Q. What is the Stanford Impact Labs postdoctoral fellowship helping you do differently?

Within academia, people are still mostly evaluated based on their theoretical contributions to the field. Stanford Impact Labs' postdoctoral fellowship really helps me think about what type of research questions I should ask and study that others can use. It has also been very helpful to me to write about my research in a way that connects to the real world, communicating and engaging audiences beyond academia who can shape the research and use it in their own work. I am very grateful to my advisor Robb Willer here at the Polarization and Social Change Lab who has incredible insights here.

Q. Why do you think this work is resonating right now?

Misinformation has been exploding and people’s exposure to it has, in the past year alone, contributed to a public health crisis and a political insurrection. Understanding how best to address the issue has never been more critical to a functional democracy we all live in today.

Q. What’s surprised you about the work so far?

I was surprised how hard it is to get rid of the effect of exposure to misinformation even when we already know that information is false. In the experiments, I tried telling people to be deliberative or just provided them with real information. Their beliefs were still affected by the misinformation they already knew was false.

I was also somewhat surprised that misinformation—even when known to be false—can create political polarization where there is none. In one study, I gave participants misinformation that Democrats and Republicans disagree on something, which participants understood was not real. Both Democrat and Republican participants later on adopted the position described in the misinformation that, again, they knew was not real! This was shocking to me.

From what I can tell, it means it would be easy for someone with ulterior motives to create political polarization. If one wants to polarize partisans’ stance on a new social issue, they could just post something on social media about how Democrats and Republicans disagree on it. It may be flagged by the platform as false, but if only a few partisans pick it up and end up believing it, their beliefs will create a partisan norm that is real, and this norm may ultimately cascade into a bigger and intractable polarization.

Q. What's next?

The paper is under review now.
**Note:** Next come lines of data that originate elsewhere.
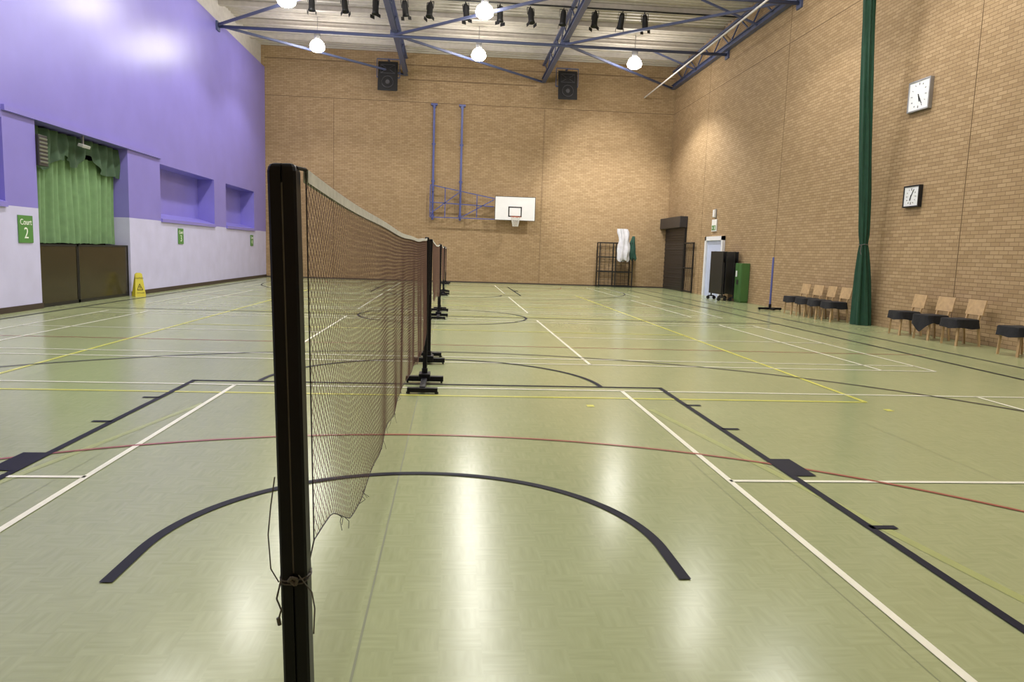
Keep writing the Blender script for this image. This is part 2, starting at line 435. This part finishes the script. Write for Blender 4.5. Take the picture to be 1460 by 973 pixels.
path(bm,[netp(0,0),Vector((PX+.012,-.15,1.54))],.003,6)
path(bm,[netp(1,0),Vector((PX,6.385,1.53))],.003,6); path(bm,[netp(1,1),Vector((PX,6.385,.6))],.002,6)
mk('edge_cord',bm,'darkcord',net,label='dark boundary cord with frayed ends')
for k in range(1,4): clone(net,(0,k*P,0),None,label='brown badminton net with white tape')

# ---------------------------------------------------------------- stage opening
cur=thing('stage_curtain','light green stage curtain hanging in the opening','curtain',(XL-.36,16.085,1.29))
bm=B()
sheet(bm,lambda u,v:Vector((.05*math.sin(u*95)+.025*math.sin(u*41+2)+.02*math.sin(v*3+u*9),(u-.5)*4.08,1.95*(1-v)+.02*abs(math.sin(u*60))*v)),300,10)
o=mk('curtain_cloth',bm,'greenl',cur)
bm=B()
def val(u,v):
    L=.62+.16*math.sin(u*7+.5)+.10*math.sin(u*17)
    if .36<u<.44: L*=.8
    return Vector((.12+.05*math.sin(u*70)*(1-.3*v)+.025*math.sin(u*31+v*4)+.02*v,(u-.5)*4.08,2.35-L*v+.05*math.sin(u*23)*v))
sheet(bm,val,260,10)
mk('valance',bm,'greend',cur,label='dark green gathered valance')
for a,b in ((14.03,15.60),(15.62,18.14)):
    t=thing('stage_front_panel','dark olive glossy panel closing the stage front','panel',(XL-.06,(a+b)/2,0))
    bm=B(); bx(bm,-.03,.0,-(b-a)/2+.04,(b-a)/2-.04,.06,1.24); mk('panel_face',bm,'brown',t)
    bm=B()
    h=(b-a)/2
    bx(bm,-.04,.01,-h,-h+.04,0,1.28);bx(bm,-.04,.01,h-.04,h,0,1.28);bx(bm,-.04,.01,-h,h,1.24,1.28);bx(bm,-.04,.01,-h,h,0,.07)
    mk('panel_frame',bm,'black',t)
t=thing('ventilation_box','grey louvred ventilation box under the opening head','ventilation',(XL-.01,14.20,3.1))
bm=B(); bx(bm,-.07,.06,-.16,.16,-.28,.32); mk('box_body',bm,'dgrey',t,bevel=.01)
bm=B()
for i in range(7): box(bm,(.065,0,-.2+i*.075),(.02,.28,.03),Euler((0,.5,0)))
mk('louvre',bm,'grey',t)
t=thing('floodlight','small grey floodlight under the opening head','light fitting',(XL-.02,16.0,3.45))
bm=B(); box(bm,(0,0,0),(.12,.34,.07),Euler((0,.3,0))); mk('lamp_head',bm,'lampw',t,bevel=.01)
bm=B(); bx(bm,-.05,-.01,-.02,.02,.0,.225); mk('bracket',bm,'grey',t)

# court signs
for num,y,zc,s in (('2',13.53,1.56,.52),('3',21.65,1.58,.46),('4',29.55,1.56,.44)):
    t=thing('court_sign','green court number sign with white lettering, number '+num,'sign',(XL+.016,y,zc),PI/2,'court number signs')
    bm=B(); bx(bm,-s*.46,s*.46,-.004,.012,-s/2,s/2); mk('sign_plate',bm,'sign',t)
    text('lettering','Court',s*.30,'signw',t,(0,-.008,s*.25),(PI/2,0,0)); text('number',num,s*.58,'signw',t,(0,-.008,-s*.16),(PI/2,0,0))
# wet floor sign
t=thing('wet_floor_sign','yellow folding wet floor caution sign','sign',(-7.76,18.0,0),PI/2-.9); t.scale=(.9,.9,.95)
for s in (-1,1):
    bm=B(); 
    vs=[(-.14,0),(.14,0),(.14,.03),(.09,.60),(.05,.63),(-.05,.63),(-.09,.60),(-.14,.03)]
    th=.012
    def fp(x,zz,o): return (x, s*(.15*(1-zz/.63)+.006)+o, zz)
    a=[bm.verts.new(fp(x,q,0)) for x,q in vs]; b=[bm.verts.new(fp(x,q,s*th)) for x,q in vs]
    bm.faces.new(a);bm.faces.new(b[::-1])
    for i in range(8): bm.faces.new((a[i],b[i],b[(i+1)%8],a[(i+1)%8]))
    bmesh.ops.recalc_face_normals(bm,faces=bm.faces)
    mk('sign_leaf',bm,'signy',t)
ta=math.atan2(.15,.63)
text('lettering','CAUTION',.05,'black',t,(0,-.05-.012,.49),(PI/2-ta,0,0),.001); text('lettering','WET FLOOR',.036,'black',t,(0,-.139-.010,.10),(PI/2-ta,0,0),.001)
bm=B()
def pl(x,q): return (x,-(.15*(1-q/.63)+.0215),q)
for (a,b) in (((-.07,.18),(.07,.18)),((.07,.18),(0,.34)),((0,.34),(-.07,.18))): path(bm,[pl(*a),pl(*b)],.007)
path(bm,[pl(0,.21),pl(.01,.25),pl(-.015,.28)],.007)
mk('warning_triangle',bm,'black',t)

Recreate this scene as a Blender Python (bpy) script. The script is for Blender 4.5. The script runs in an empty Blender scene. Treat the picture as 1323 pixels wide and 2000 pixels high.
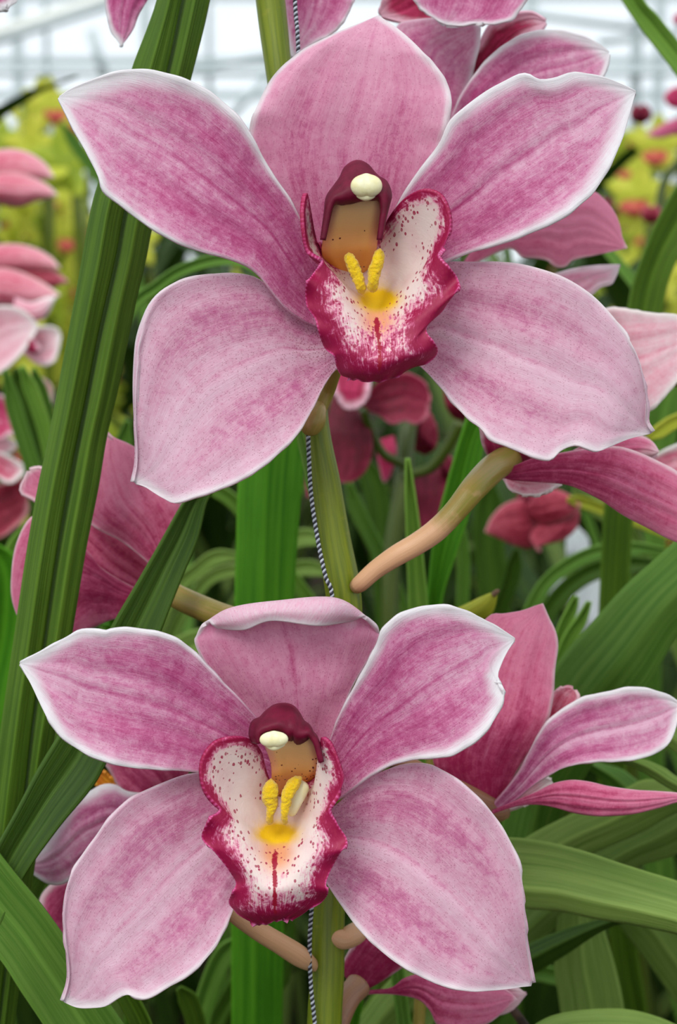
import bpy, math, random
import numpy as np
from mathutils import Vector, Matrix

# ------------------------------------------------------------------ camera
S = bpy.context.scene
C = S.collection
CAM_H, TILT, FPX, D0 = 0.85, math.radians(10.6), 3656.0, 0.42
cam_d = bpy.data.cameras.new('camera')
cam = bpy.data.objects.new('camera', cam_d); C.objects.link(cam)
cam.location = (0, 0, CAM_H); cam.rotation_euler = (math.pi / 2 - TILT, 0, 0)
cam_d.sensor_fit = 'HORIZONTAL'; cam_d.sensor_width = 24.0; cam_d.lens = 24.0 * FPX / 1323.0
cam_d.clip_start = 0.01; cam_d.clip_end = 300
cam_d.dof.use_dof = True; cam_d.dof.focus_distance = D0 - 0.004; cam_d.dof.aperture_fstop = 20.0
S.camera = cam
# ------------------------------------------------------------------ sky, sun, exposure
W = bpy.data.worlds.new('overcast_sky'); S.world = W; W.use_nodes = True
bg = W.node_tree.nodes['Background']
bg.inputs[0].default_value = (0.93, 0.97, 1.0, 1); bg.inputs[1].default_value = 1.18
sun_d = bpy.data.lights.new('sun', 'SUN'); sun_d.energy = 2.3; sun_d.angle = math.radians(24)
sun_d.color = (1.0, 0.97, 0.92)
sun = bpy.data.objects.new('sun', sun_d); C.objects.link(sun)
sun.rotation_euler = (math.radians(40), math.radians(-8), math.radians(-14))
S.view_settings.view_transform = 'Standard'; S.view_settings.look = 'None'
S.view_settings.exposure = 0.0; S.view_settings.gamma = 1.0
S.view_settings.use_curve_mapping = False
S.cycles.max_bounces = 8; S.cycles.transparent_max_bounces = 16
S.cycles.diffuse_bounces = 4

RIGHT = Vector((1, 0, 0)); UP = Vector((0, math.sin(TILT), math.cos(TILT))); FWD = Vector((0, math.cos(TILT), -math.sin(TILT)))
_r, _u, _f = (np.array(a) for a in (RIGHT, UP, FWD))
def atn(px, py, d):
    """world points for pixels (of 1323 x 2000) at depths d (m along the lens axis)"""
    px, py, d = np.broadcast_arrays(np.asarray(px, float), np.asarray(py, float), np.asarray(d, float))
    x = (px - 661.5) / FPX * d; y = (1000.0 - py) / FPX * d
    return np.array([0, 0, CAM_H]) + x[..., None] * _r + y[..., None] * _u + d[..., None] * _f
def at(px, py, d): return Vector(atn(px, py, d).tolist())

def lin(r, g, b, k=1.0):
    f = lambda c: ((c / 255 + 0.055) / 1.055) ** 2.4 if c > 10 else c / 255 / 12.92
    return (min(1, f(r) * k), min(1, f(g) * k), min(1, f(b) * k), 1.0)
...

I’m interested to see what kind of interest and ideas it might generate and hope people will reach out to me at or @baixx062 on Twitter. In the next few months, however, I'm going to be shifting some attention to other projects about race and politics. One project I am particularly excited about is how we perceive others through their beliefs. For example, I found people perceive liberals as more likely to be Black and to have a darker skin color, and I am looking forward to learning what people think about it.